Union urges government not to accept ERA recommendations

Thursday 05 Nov 2015

The WA Prison Officers’ Union has urged the State Government to reject the recommendations of the Economic Regulation Authority report into the efficiency of the WA prison system.

One of the report’s main recommendations is that WA should introduce a commissioning model for WA prisons, which would be based on the failed model in the UK.

Under a commissioning model, the private sector, public sector and not-for-profit organisations would compete for the contracts to deliver prison services.

“This is a very poor report, which is both confusing and contradictory,” said WAPOU Secretary John Welch.

“On the one hand, the ERA says it’s not advocating privatisation, but on the other, it’s saying it should be opened up to competition. Well, competition is privatisation, and privatisation is at the core of the commissioning model.

“Introducing a commissioning model would require a costly bureaucratic overhaul of the Department of Corrective Services, which in our view would serve very little purpose since the move has been a complete failure in the UK.”

Mr Welch said another of the report’s main recommendations was benchmarking, which was the requirement to set a number of standards by which all prisons would be judged.

“Benchmarking would simply not work in the WA prison system, where the prisons are vastly different from one another and spread over an enormous geographical area which presents immense and unique challenges,” he said.

“WA’s prisons are like comparing apples with oranges, which makes it immensely difficult to introduce benchmarks that should be applied across the board.
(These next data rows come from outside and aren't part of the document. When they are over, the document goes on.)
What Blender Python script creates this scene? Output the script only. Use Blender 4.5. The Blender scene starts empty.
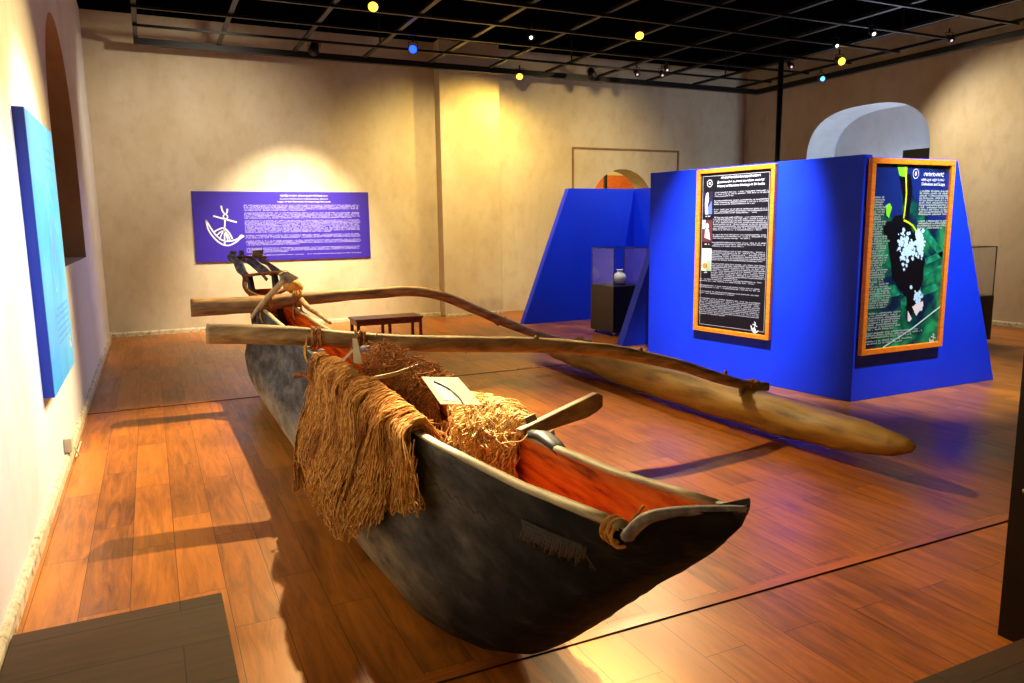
import bpy, math, random
from mathutils import Vector, Matrix, noise
random.seed(7)
SC = bpy.context.scene
COL = SC.collection
PI = math.pi

# ------------------------------------------------------------------ helpers
def lin(c):
    return tuple((v / 255.0 / 12.92) if v / 255.0 <= .04045 else ((v / 255.0 + .055) / 1.055) ** 2.4 for v in c) + (1.0,)

class MB:
    """collects geometry and links it as one mesh"""
    def __init__(s): s.v = []; s.f = []; s.mi = []
    def add(s, vs, fs, mi=0):
        n = len(s.v); s.v += [tuple(p) for p in vs]
        s.f += [tuple(i + n for i in f) for f in fs]; s.mi += [mi] * len(fs); return s
    def box(s, x0, x1, y0, y1, z0, z1, mi=0):
        vs = [(x, y, z) for z in (z0, z1) for y in (y0, y1) for x in (x0, x1)]
        return s.add(vs, [(0, 2, 3, 1), (4, 5, 7, 6), (0, 1, 5, 4), (2, 6, 7, 3), (0, 4, 6, 2), (1, 3, 7, 5)], mi)
    def prism(s, pts, off, mi=0):
        """polygon pts (3D list) extruded by vector off"""
        n = len(pts); off = Vector(off)
        vs = [Vector(p) for p in pts] + [Vector(p) + off for p in pts]
        fs = [tuple(range(n))[::-1], tuple(range(n, 2 * n))] + [(i, (i + 1) % n, n + (i + 1) % n, n + i) for i in range(n)]
        return s.add(vs, fs, mi)
    def tube(s, pts, r, seg=8, cap=True, mi=0, sq=1.0, wob=0.0, seed=0.0):
        """round tube along pts; r number or list; sq flattens it vertically; wob roughens it"""
        P = [Vector(p) for p in pts]; n = len(P)
        R = r if isinstance(r, (list, tuple)) else [r] * n
        vs = []; t0 = (P[1] - P[0]).normalized()
        up = Vector((0, 0, 1)) if abs(t0.z) < .9 else Vector((1, 0, 0))
        for i in range(n):
            t = (P[min(i + 1, n - 1)] - P[max(i - 1, 0)])
            t = t.normalized() if t.length > 1e-9 else t0
            side = t.cross(up)
            side = side.normalized() if side.length > 1e-6 else Vector((1, 0, 0))
            up = side.cross(t).normalized()
            for k in range(seg):
                a = 2 * PI * k / seg
                rr = R[i]
                if wob:
                    q = P[i] * 3.0 + Vector((math.cos(a), math.sin(a), seed)) * 1.2
                    rr *= 1 + wob * noise.noise(q)
                vs.append(P[i] + side * math.cos(a) * rr + up * math.sin(a) * rr * sq)
        fs = [(i * seg + k, i * seg + (k + 1) % seg, (i + 1) * seg + (k + 1) % seg, (i + 1) * seg + k) for i in range(n - 1) for k in range(seg)]
        if cap: fs += [tuple(range(seg))[::-1], tuple((n - 1) * seg + k for k in range(seg))]
        return s.add(vs, fs, mi)
    def ring(s, c, axis, R, r, n=16, seg=6, sx=1.0, mi=0):
        """torus round centre c about axis"""
        ax = Vector(axis).normalized(); u = ax.orthogonal().normalized(); w = ax.cross(u)
        vs = []
        for i in range(n):
            a = 2 * PI * i / n; d = u * math.cos(a) + w * math.sin(a)
            for k in range(seg):
                b = 2 * PI * k / seg
                vs.append(Vector(c) + d * (R + r * math.cos(b)) + ax * r * math.sin(b))
        fs = [(i * seg + k, ((i + 1) % n) * seg + k, ((i + 1) % n) * seg + (k + 1) % seg, i * seg + (k + 1) % seg) for i in range(n) for k in range(seg)]
        return s.add(vs, fs, mi)
    def lathe(s, prof, c=(0, 0, 0), n=24, mi=0):
        vs = [(c[0] + r * math.cos(2 * PI * k / n), c[1] + r * math.sin(2 * PI * k / n), c[2] + z) for r, z in prof for k in range(n)]
        fs = [(i * n + k, i * n + (k + 1) % n, (i + 1) * n + (k + 1) % n, (i + 1) * n + k) for i in range(len(prof) - 1) for k in range(n)]
        fs += [tuple(range(n))[::-1], tuple((len(prof) - 1) * n + k for k in range(n))]
        return s.add(vs, fs, mi)
    def quad(s, a, b, c, d, mi=0): return s.add([a, b, c, d], [(0, 1, 2, 3)], mi)
    def build(s, name, mat, parent=None, smooth=False, bevel=0, loc=None):
        me = bpy.data.meshes.new(name)
        me.from_pydata(s.v, [], s.f)
        for m in (mat if isinstance(mat, (list, tuple)) else [mat]): me.materials.append(m)
        me.polygons.foreach_set('material_index', s.mi)
        me.polygons.foreach_set('use_smooth', [smooth] * len(s.f))
        me.update()
        o = bpy.data.objects.new(name, me); COL.objects.link(o)
        if parent is not None:
            o.parent = parent
        if loc is not None: o.location = loc
        if bevel:
            b = o.modifiers.new('bevel', 'BEVEL'); b.width = bevel; b.segments = 2; b.limit_method = 'ANGLE'
        return o

def tag(o, label=None, cat=None, group=None, kind=None):
    if label: o['label'] = label
    if cat: o['category'] = cat
    if group: o['group'] = group
    if kind: o['kind'] = kind
    return o

def thing(name, label, cat, loc=(0, 0, 0), rz=0, group=None):
    o = bpy.data.objects.new(name, None); COL.objects.link(o)
    o.empty_display_size = .1
    o.location = loc; o.rotation_euler = (0, 0, rz)
    return tag(o, label, cat, group)

def structure(o): o['kind'] = 'structure'; return o

def local(o, parent):
    """parent a mesh made in world coordinates under an (unrotated) empty without moving it"""
    o.parent = parent; o.matrix_parent_inverse = Matrix.Translation(-Vector(parent.location)); return o

def interp(x, xs, ys):
    if x <= xs[0]: return ys[0]
    for i in range(len(xs) - 1):
        if x <= xs[i + 1]:
            t = (x - xs[i]) / (xs[i + 1] - xs[i]); return ys[i] + (ys[i + 1] - ys[i]) * t
    return ys[-1]

def smooth_path(pts, n=6):
    """Catmull-Rom through pts"""
    P = [Vector(p) for p in pts]; out = []
    for i in range(len(P) - 1):
        a = P[max(i - 1, 0)]; b = P[i]; c = P[i + 1]; d = P[min(i + 2, len(P) - 1)]
        for k in range(n):
            t = k / n
            out.append(.5 * ((2 * b) + (c - a) * t + (2 * a - 5 * b + 4 * c - d) * t * t + (3 * b - a - 3 * c + d) * t ** 3))
    out.append(P[-1]); return out

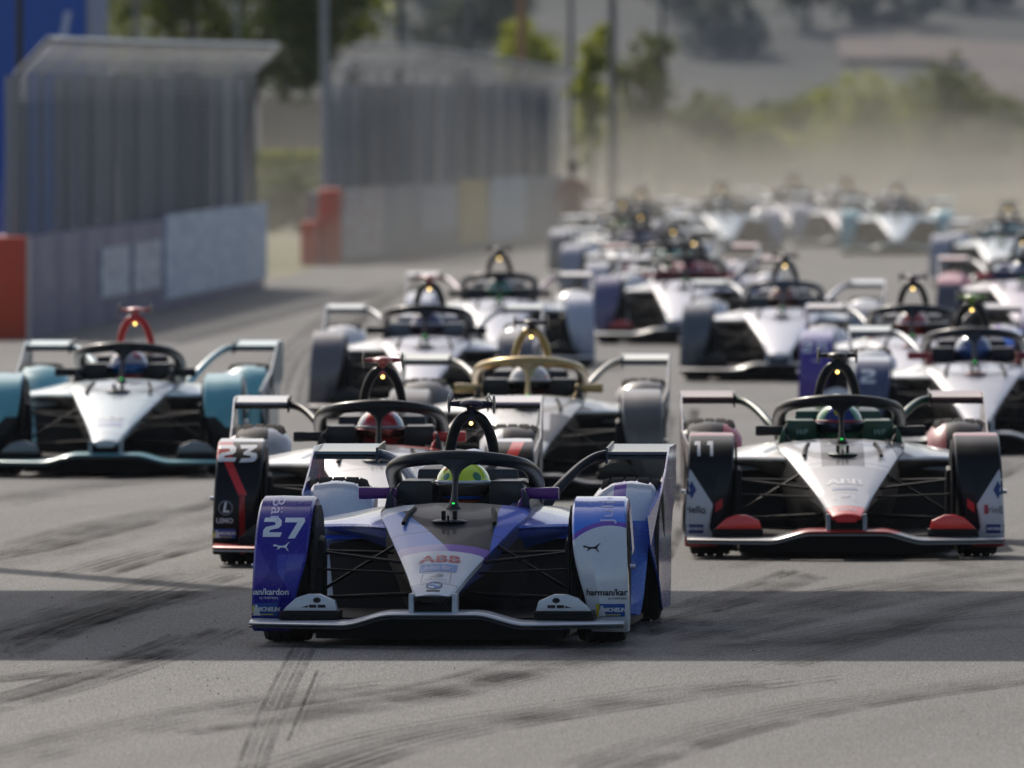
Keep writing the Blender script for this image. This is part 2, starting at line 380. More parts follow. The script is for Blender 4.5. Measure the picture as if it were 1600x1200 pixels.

“Again the ERA is contradicting itself by saying on the one hand that benchmarking is a way of driving standards and efficiency, but on the other insisting it doesn’t advocate cuts to services or changes to the way staff do their jobs.

“If you’re going to measure everything to the nth degree, yet not make any changes, then why do all the measuring in the first place?”

“We hope the government realises this report is full of holes and doesn’t commit to implementing its recommendations.”